Eso resultó insoportable para el régimen y su furia se iba a desencadenar sobre la multitud indefensa con una violencia que quienes nos estábamos congregando para dar el último adiós al Arzobispo no podíamos imaginar.
La misa se oficiaba al aire libre, de cuerpo presente, con el altar en las puertas de la Catedral. Había tanta gente, que era imposible tener el servicio en otro lugar que no fuese en las gradas, para que todo el mundo pudiera participar. Se colocaron vallas para proteger la entrada, el altar improvisado y el lugar donde estaba el féretro de Romero.
Justo en el momento en que yo estaba leyendo el Evangelio, francotiradores apostados en los edificios alrededor de la plaza abrieron fuego contra el público. Tiraban hacia la gente que empezó a correr desesperada para guarecerse.
Era tal el pánico, que la gente tiró abajo las vallas y se vino contra las puertas de la Catedral que fueron abiertas para refugiarse allí. Casi morimos aplastados, como suele pasar en esas estampidas humanas. Apenas alcanzamos a entrar a la Catedral que ya el lugar se llenó.
Cerraron las puertas, no podíamos salir. Permanecimos encerrados durante 2 ó 3 horas. Afuera, seguían sonando los disparos. Adentro hacía un calor insoportable. Tanto que tuvimos que sacarnos las camisas y revolearlas en el aire, parados en los bancos, para ventilar el ambiente y poder respirar.
Al final, hubo una especie de calma y nos hicieron salir, en fila, de a uno, con las manos en la cabeza, como sospechosos.

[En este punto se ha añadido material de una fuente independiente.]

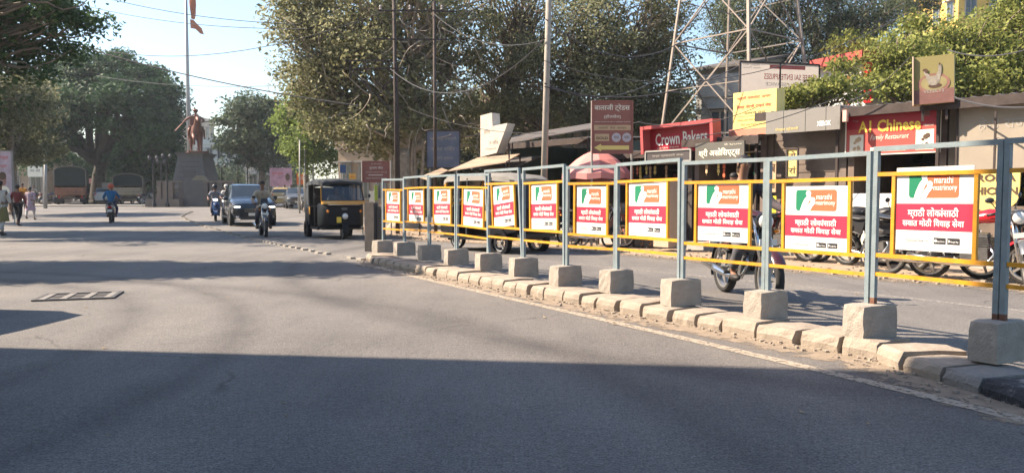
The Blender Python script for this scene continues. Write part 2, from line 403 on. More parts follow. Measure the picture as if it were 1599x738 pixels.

Afuera había militares por todos lados. Íbamos caminando, perdiéndonos por las calles de la ciudad, y la gente nos ayudaba mucho. Los vecinos nos hacían entrar a sus casas para tomar agua y descansar. Fue conmovedor.
Más tarde supimos que murieron 35 personas ese día. Y hubo muchísimos heridos.
Después de la muerte de Romero, la cosa se puso muy fea en El Salvador. Lo único que quedaba era ayudar un poco a los luchadores y resistentes al régimen, que se habían marchado al campo, y estaban aislados, a veces sin siquiera víveres para subsistir. Uno de mis trabajos fue auxiliar a esa gente.
Pero progresivamente el poder de D’Aubuisson se fue incrementando y también sus crímenes. Hubo sacerdotes jesuitas entre sus víctimas. Fue una época muy dura. Poco después ya no pude regresar más a El Salvador. Fue doloroso pero ya no era seguro tampoco para mí.
Continuamos con nuestras tareas de asistencia a los refugiados salvadoreños, que estaban en Honduras o en Guatemala.
No he podido regresar a visitar esos sufridos países como me hubiese gustado para reencontrar a amigos de aquellos años. Pero en mi corazón guardé siempre un entrañable recuerdo de monseñor Romero y de muchos otros mártires y defensores de los pobres de El Salvador y de toda Centroamérica.